Situation politique et… flux migratoire !
Le député européen italien (démocrate), Andrea Cozzolino a assuré pour sa part, qu’« il faut soutenir l’effort de la Tunisie. Nous savons que les mesures de Saïed sont temporaires. Il ne faut pas aider la Tunisie en l’étouffant », a-t-il martelé.
Le député italien de droite, Vincenzo Sofo, a regretté, de son côté, que « le respect de l’état de droit » soit le seul problème mentionné dans la plénière. Discuter le flux migratoire de la Tunisie vers les pays européens et plus particulièrement l’Italie serait la priorité absolue, d’après lui. « La Tunisie ne doit pas tomber dans les bras d’autres puissances. C’est notre partenaire, on doit la soutenir », conclut-il.

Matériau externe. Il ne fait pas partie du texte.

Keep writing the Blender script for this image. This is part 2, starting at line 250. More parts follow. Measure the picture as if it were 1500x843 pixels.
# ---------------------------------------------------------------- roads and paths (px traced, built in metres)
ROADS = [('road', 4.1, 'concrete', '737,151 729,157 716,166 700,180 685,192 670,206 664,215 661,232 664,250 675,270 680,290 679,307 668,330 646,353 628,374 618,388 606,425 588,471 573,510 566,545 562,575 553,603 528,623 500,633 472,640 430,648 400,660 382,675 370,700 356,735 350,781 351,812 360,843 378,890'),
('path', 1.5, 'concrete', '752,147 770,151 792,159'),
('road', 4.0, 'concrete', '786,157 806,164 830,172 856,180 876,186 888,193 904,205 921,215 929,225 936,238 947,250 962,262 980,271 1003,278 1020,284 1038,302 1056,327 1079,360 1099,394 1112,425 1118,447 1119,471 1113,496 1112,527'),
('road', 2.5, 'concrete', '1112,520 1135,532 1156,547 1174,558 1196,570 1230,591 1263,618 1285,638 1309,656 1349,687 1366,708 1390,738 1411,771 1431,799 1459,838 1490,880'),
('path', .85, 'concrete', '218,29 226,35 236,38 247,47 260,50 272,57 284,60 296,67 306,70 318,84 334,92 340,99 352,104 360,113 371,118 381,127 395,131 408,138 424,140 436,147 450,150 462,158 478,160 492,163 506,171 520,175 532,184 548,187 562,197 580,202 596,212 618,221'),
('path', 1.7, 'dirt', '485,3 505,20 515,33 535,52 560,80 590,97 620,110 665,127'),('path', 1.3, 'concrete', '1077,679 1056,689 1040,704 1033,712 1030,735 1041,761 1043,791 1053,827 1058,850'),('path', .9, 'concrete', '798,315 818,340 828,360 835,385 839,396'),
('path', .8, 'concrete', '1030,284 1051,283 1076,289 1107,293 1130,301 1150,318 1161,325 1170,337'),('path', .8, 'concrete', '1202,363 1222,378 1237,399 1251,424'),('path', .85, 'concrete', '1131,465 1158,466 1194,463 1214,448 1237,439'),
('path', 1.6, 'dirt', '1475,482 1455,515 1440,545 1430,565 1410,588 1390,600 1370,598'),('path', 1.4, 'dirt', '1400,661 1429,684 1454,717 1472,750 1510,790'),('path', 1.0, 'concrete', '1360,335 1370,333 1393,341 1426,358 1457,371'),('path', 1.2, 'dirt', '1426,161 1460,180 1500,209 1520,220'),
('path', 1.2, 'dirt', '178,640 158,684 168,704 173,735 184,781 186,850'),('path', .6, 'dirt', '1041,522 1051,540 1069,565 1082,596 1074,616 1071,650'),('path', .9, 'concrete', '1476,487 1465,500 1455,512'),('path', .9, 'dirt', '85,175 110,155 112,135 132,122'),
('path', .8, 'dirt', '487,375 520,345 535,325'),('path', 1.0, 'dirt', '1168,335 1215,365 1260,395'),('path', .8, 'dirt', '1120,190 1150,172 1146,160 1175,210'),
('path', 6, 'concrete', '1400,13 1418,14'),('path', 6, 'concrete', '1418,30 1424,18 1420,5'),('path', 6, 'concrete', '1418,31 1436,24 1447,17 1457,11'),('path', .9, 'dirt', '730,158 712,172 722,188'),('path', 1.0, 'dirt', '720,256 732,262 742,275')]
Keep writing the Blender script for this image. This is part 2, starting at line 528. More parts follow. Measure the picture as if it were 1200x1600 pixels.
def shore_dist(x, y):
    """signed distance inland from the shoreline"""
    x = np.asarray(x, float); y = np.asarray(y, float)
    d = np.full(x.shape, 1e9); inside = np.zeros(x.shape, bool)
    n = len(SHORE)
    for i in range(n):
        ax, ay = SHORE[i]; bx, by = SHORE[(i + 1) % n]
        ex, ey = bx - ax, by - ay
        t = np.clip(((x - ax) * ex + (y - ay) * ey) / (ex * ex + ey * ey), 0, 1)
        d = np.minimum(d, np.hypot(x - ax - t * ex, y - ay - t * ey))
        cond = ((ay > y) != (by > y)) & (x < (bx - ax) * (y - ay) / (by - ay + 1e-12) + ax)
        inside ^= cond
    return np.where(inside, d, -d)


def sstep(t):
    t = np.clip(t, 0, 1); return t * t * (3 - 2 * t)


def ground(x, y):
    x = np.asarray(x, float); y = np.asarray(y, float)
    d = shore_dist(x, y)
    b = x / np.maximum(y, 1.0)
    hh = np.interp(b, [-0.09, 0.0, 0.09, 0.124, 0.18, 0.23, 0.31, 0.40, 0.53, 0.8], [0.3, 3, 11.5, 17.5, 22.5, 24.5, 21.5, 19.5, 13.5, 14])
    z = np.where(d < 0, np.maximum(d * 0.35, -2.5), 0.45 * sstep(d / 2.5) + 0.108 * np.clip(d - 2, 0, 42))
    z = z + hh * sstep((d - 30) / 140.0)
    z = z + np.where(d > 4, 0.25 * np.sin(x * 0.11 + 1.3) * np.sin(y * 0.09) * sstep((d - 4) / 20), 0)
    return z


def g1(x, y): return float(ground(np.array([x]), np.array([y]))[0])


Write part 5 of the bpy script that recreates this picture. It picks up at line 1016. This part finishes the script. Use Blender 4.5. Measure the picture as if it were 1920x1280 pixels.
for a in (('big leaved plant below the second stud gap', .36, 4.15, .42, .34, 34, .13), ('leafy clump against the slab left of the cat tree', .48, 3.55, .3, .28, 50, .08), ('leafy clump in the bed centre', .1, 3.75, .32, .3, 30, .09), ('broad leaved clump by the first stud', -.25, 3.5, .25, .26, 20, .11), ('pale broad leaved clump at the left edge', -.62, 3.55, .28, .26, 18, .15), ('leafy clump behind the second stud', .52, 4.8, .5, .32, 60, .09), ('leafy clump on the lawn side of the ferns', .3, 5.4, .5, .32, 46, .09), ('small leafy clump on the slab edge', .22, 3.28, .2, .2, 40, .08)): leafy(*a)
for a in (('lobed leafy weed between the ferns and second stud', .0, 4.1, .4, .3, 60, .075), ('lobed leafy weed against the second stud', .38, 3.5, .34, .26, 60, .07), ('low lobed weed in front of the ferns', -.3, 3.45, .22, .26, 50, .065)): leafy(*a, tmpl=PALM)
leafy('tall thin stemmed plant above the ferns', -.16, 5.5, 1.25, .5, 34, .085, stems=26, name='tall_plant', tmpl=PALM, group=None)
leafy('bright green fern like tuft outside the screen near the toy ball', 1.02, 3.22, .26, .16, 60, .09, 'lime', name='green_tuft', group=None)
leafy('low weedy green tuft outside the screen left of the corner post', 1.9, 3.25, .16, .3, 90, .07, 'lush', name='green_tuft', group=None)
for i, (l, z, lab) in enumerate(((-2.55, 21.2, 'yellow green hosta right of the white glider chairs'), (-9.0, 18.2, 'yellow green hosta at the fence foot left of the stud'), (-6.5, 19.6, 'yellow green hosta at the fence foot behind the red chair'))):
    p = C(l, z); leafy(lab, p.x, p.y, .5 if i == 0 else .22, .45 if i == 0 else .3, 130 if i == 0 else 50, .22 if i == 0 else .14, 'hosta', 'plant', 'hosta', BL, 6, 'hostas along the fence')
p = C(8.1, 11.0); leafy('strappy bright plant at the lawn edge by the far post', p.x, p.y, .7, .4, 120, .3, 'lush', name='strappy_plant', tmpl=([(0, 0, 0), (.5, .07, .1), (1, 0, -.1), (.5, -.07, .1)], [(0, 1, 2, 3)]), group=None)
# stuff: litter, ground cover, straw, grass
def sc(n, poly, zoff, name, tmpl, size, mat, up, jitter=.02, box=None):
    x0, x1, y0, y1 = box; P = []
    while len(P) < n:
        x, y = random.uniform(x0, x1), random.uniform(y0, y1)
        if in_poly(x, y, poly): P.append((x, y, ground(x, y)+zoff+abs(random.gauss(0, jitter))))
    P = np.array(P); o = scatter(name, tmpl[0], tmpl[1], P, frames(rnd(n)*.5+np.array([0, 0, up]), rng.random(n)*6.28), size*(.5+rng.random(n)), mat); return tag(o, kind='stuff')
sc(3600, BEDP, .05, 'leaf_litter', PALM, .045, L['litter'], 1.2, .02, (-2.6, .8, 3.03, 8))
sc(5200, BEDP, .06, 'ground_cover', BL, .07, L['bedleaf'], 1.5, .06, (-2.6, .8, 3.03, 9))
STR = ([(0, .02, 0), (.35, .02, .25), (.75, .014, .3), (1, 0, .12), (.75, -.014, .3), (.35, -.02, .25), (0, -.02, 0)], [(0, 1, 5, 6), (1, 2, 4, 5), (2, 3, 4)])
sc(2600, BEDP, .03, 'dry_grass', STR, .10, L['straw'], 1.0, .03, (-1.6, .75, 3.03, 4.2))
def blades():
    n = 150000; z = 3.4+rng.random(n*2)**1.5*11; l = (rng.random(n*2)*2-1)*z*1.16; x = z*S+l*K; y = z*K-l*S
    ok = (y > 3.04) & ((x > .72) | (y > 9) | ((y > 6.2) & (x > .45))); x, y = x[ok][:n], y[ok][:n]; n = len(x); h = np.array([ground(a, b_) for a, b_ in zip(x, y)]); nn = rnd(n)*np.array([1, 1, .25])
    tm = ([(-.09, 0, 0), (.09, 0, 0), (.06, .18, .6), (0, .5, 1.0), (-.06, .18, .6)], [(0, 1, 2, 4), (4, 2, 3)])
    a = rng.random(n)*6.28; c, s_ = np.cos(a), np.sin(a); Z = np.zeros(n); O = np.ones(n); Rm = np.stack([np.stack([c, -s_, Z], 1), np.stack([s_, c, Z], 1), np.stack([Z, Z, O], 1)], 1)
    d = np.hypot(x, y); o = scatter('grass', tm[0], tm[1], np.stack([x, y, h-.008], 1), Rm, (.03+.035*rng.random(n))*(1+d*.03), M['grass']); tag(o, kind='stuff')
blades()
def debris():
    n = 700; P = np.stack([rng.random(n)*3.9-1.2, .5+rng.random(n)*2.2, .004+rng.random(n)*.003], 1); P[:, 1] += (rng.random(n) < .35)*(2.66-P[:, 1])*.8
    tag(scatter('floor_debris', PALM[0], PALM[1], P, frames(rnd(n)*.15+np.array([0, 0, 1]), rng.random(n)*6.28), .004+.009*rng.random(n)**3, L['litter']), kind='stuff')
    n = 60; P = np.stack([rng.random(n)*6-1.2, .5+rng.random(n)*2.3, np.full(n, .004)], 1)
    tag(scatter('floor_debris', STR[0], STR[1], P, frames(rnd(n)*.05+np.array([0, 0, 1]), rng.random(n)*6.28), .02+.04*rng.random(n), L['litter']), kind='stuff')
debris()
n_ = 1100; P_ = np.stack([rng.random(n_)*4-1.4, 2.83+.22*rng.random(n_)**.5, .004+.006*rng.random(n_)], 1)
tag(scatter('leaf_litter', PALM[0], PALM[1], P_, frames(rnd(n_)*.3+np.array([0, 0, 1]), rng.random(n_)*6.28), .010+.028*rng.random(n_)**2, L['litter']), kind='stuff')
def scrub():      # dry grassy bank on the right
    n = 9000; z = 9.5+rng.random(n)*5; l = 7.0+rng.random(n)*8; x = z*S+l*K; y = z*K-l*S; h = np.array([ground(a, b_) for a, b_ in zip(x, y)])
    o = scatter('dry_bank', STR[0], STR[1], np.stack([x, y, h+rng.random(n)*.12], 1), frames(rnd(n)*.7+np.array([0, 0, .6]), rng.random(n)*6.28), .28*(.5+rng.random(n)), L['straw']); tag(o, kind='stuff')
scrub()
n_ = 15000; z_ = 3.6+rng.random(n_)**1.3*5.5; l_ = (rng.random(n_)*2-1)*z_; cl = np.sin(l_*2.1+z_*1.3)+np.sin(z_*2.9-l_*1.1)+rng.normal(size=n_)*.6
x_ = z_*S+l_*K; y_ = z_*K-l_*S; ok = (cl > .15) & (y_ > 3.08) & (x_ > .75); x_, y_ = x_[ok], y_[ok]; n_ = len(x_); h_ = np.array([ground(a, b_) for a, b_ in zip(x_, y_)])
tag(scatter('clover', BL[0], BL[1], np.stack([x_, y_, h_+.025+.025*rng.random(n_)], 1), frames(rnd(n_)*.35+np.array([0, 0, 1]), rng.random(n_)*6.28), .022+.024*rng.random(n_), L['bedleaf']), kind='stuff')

Le député espagnol, Francisco José Millan Mon a estimé que La Tunisie subit de plein fouet plusieurs crises économiques, financières mais aussi politiques. Il a appelé le président Saïed à instaurer un dialogue sérieux pour sortir de la phase exceptionnelle. L’Union européenne doit soutenir la Tunisie dans ce processus ambitieux », a-t-il insisté.
A noter que Josep Borell a réitéré, dans son mot de la fin, son appel au Président tunisien Saïed à mettre en place un calendrier bien précis basé sur la séparation des pouvoirs et le respect de l’Etat de droit. Il a appelé le président Saïed à instaurer un dialogue inclusif qui tienne compte les aspirations du peuple tunisien. Avant de conclure : « Le Parlement européen attend des mesures concrètes de la part de la Présidence tunisienne. Sur la base de quoi, il agira en fonction . », a-t-il prévenu.
Rappelons que le Parlement européen avait estimé, dans communiqué publié jeudi dernier, que « le système démocratique de la Tunisie est menacé en raison de l’absence de séparation des pouvoirs ». Il a déposé une résolution qui a été discutée aujourd’hui en plénière. Cette résolution sera soumise au vote jeudi.